Eddie Adams Photographic Archive

Adams's photographic archive was donated by his widow, Alyssa Adams, to the Dolph Briscoe Center for American History at The University of Texas at Austin. The archive documents Adams's career and includes "Saigon Execution," his Pulitzer Prize-winning photograph. Measuring 200 linear feet in size, the Eddie Adams Photographic Archive includes slides, negatives, prints, audio and video materials, news stories, diaries, notes and tear sheets.
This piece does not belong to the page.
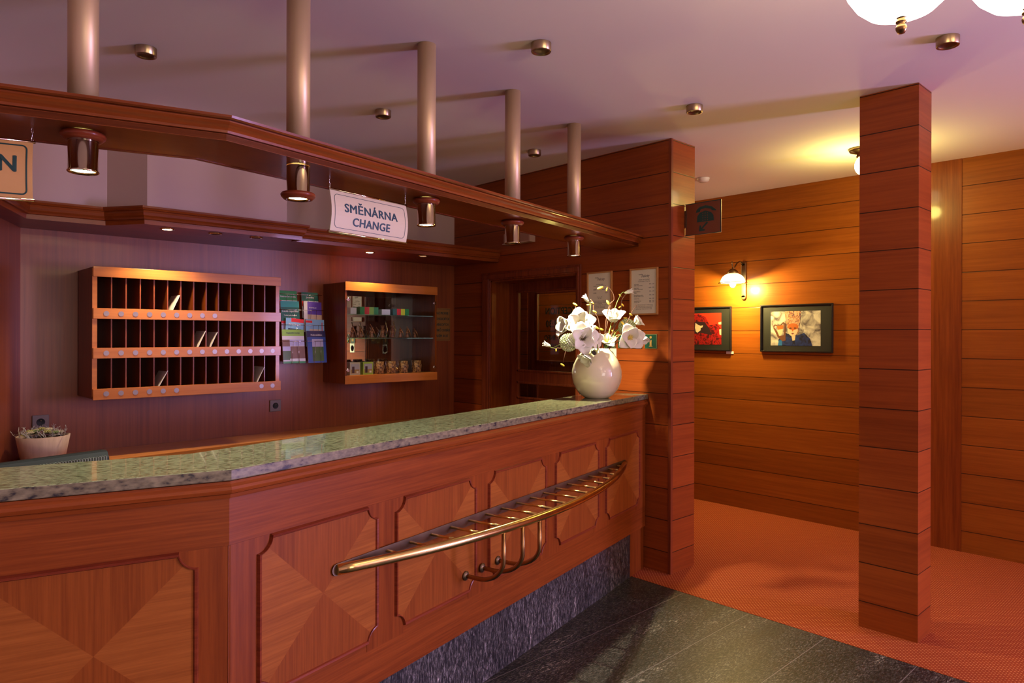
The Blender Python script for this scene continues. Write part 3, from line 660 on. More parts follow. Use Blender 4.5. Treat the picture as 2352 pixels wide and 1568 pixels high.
# wall sconce
t = thing('wall_sconce', 'bronze wall sconce with glowing white dome shade above the two pictures', 'wall lamp', (HX-0.001, 3.078, 1.857))
MB().box((-0.018, -0.022, 0.02), (0.0, 0.022, 0.32)).lathe([(0.022, 0), (0.022, 0.018)], 20, T=frame((-0.018, 0, 0.02), (0, 1, 0), (0, 0, 1))).lathe([(0.022, 0), (0.022, 0.018)], 20, T=frame((-0.018, 0, 0.32), (0, 1, 0), (0, 0, 1))).build('back_plate', ANTIQ, t, bevel=0.004)
arm = [(-0.02, 0, 0.315), (-0.08, 0, 0.335), (-0.13, 0, 0.315), (-0.17, 0, 0.275), (-0.20, 0, 0.262)]
MB().tube(arm, 0.006, 10).tube([(-0.20, 0, 0.262), (-0.212, 0.0, 0.30), (-0.215, 0.0, 0.325)], 0.005, 8).build('arm', ANTIQ, t)
MB().lathe([(0.050, 0.215), (0.046, 0.235), (0.030, 0.252), (0.012, 0.262), (0.001, 0.270)], 24, c=(-0.20, 0, 0)).build('cap', ANTIQ, t)
MB().lathe([(0.105, 0.142), (0.100, 0.165), (0.085, 0.192), (0.065, 0.208), (0.048, 0.216), (0.046, 0.212), (0.062, 0.203), (0.081, 0.188), (0.096, 0.163), (0.101, 0.142)], 36, c=(-0.20, 0, 0), close=False).build('shade', SCOPAL, t)
MB().lathe([(0.100, 0.139), (0.120, 0.136), (0.122, 0.141), (0.104, 0.145)], 36, c=(-0.20, 0, 0), close=False).build('rim', ANTIQ, t)
MB().ball((-0.20, 0, 0.135), 0.028, sc=(1, 1, 1.3), seg=16, rings=10).build('bulb', CORR, t)
lamp('sconce_bulb', 'POINT', (HX-0.20, 3.078, 1.955), 75, (1.0, 0.76, 0.24), 0.03)

# ------------------------------------------------------------------ pictures in the hall
def art_mat(name, stops, scale, seed, extra=None):
    m, nt, b = base(name, (0.5, 0.5, 0.5), 0.5, coat=0.3, coat_r=0.06)
    tc, mp_ = coords(nt, (scale, scale, scale)); mp_.inputs['Location'].default_value = (seed, seed*2, 0)
    n = nd(nt, 'ShaderNodeTexNoise'); n.inputs['Scale'].default_value = 1; n.inputs['Detail'].default_value = 4; n.inputs['Distortion'].default_value = 0.7; L(nt, mp_, 0, n, 'Vector')
    r = ramp(nt, stops); L(nt, n, 0, r, 0); nt.links.new(r.outputs[0], b.inputs['Base Color']); return m
A1 = art_mat('blurred_crowd', [(0.36, (0.10, 0.08, 0.09)), (0.50, (0.42, 0.38, 0.34)), (0.62, (0.66, 0.62, 0.52))], 14, 3.1)
A2 = art_mat('embroidered_headdress', [(0.35, (0.10, 0.05, 0.10)), (0.46, (0.40, 0.16, 0.08)), (0.58, (0.62, 0.40, 0.22)), (0.7, (0.25, 0.20, 0.30))], 55, 1.7)
A3 = art_mat('blue_robe', [(0.40, (0.004, 0.005, 0.02)), (0.60, (0.01, 0.03, 0.16))], 22, 5.0)
A4 = art_mat('red_lace', [(0.35, (0.05, 0.002, 0.004)), (0.50, (0.35, 0.008, 0.006)), (0.62, (0.04, 0.003, 0.005))], 26, 2.2)
SKIN = mat('painted_pale_face', (0.66, 0.52, 0.34), 0.5); MASK = mat('orange_face_paint', (0.50, 0.12, 0.02), 0.5); REDBG = mat('red_backdrop', (0.72, 0.03, 0.01), 0.5)
LIPS = mat('dark_lips', (0.22, 0.05, 0.04), 0.5); BROWN = mat('brown_frame_paint', (0.14, 0.05, 0.025), 0.5); CYANP = mat('blue_cuff', (0.02, 0.14, 0.40), 0.5); LACE = mat('dark_lace', (0.02, 0.006, 0.01), 0.6)
def picture(label, ylo, yhi, z0, z1, iw, ih, group):
    t = thing('framed_picture', label, 'picture', (HX-0.001, (ylo+yhi)/2, z0), 0, group)
    w, h = yhi-ylo, z1-z0; T = frame((0, 0, 0), (0, -1, 0), (0, 0, 1))     # local text plane: x to viewer's right, z up, normal to -X
    def F(mb, pts, d, mi=0):      # flat shape, coordinates centred, y from bottom, d = lift off the wall
        mb.add([(-d, -x, y) for x, y in pts], [tuple(range(len(pts)))], mi)
    fr = MB(); b = 0.012
    for a in ((-w/2, w/2, 0, b), (-w/2, w/2, h-b, h), (-w/2, -w/2+b, b, h-b), (w/2-b, w/2, b, h-b)): fr.box((-0.022, a[0], a[2]), (0, a[1], a[3]))
    fr.build('frame', FRAMEB, t, bevel=0.002)
    MB().box((-0.008, -w/2+b, b), (0, w/2-b, h-b)).build('mat', MATB, t)
    return t, w, h, F
def ell(cx, cy, rx, ry, n=20, a0=0, a1=2*PI): return [(cx+rx*math.cos(a0+(a1-a0)*k/n), cy+ry*math.sin(a0+(a1-a0)*k/n)) for k in range(n if abs(a1-a0-2*PI) < 1e-6 else n+1)]
HG = 'framed carnival photographs on the hall wall'
t, w, h, F = picture('black framed photograph of a blue robed masked figure, fully visible beside the column', 2.30, 2.918, 1.40, 1.803, 0, 0, HG)
im = MB(); x0, x1, y0, y1 = -0.218, 0.208, 0.055, 0.345
def U2(u, v): return (x0+(x1-x0)*u, y1-(y1-y0)*v)
def S(pts): return [U2(*p) for p in pts]
F(im, S([(0, 0), (1, 0), (1, 1), (0, 1)]), 0.0086, 0)
F(im, S([(0.17, 1), (0.16, 0.83), (0.30, 0.62), (0.36, 0.66), (0.55, 0.70), (0.68, 0.63), (0.80, 0.80), (0.84, 1)]), 0.0092, 2)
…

In addition to substantive coverage of the Vietnam War, the collection includes his in-depth features on poverty in America, the homeless, Mother Teresa, Brazil, alternative society, anti-war demonstrations, and riots, as well as his intimate portraits of such high-profile figures as Ronald Reagan, Fidel Castro, Malcolm X, Clint Eastwood, Bette Davis, Bill Cosby, and Jerry Lewis.

Publications

  • Eddie Adams: Vietnam. New York City: Umbrage, 2008. Written and edited by Alyssa Adams. ISBN 978-1884167966.
  • Eddie Adams: Bigger than the Frame. Austin, TX: University of Texas Press, 2017. By Eddie Adams. ISBN 978-1-4773-1185-1. With a foreword by Don Carleton, a preface by Alyssa Adams, and an essay by Anne Wilkes Tucker.
  • Film about Adams

  • An Unlikely Weapon (2009) – documentary feature directed by Susan Morgan Cooper and narrated by Kiefer Sutherland.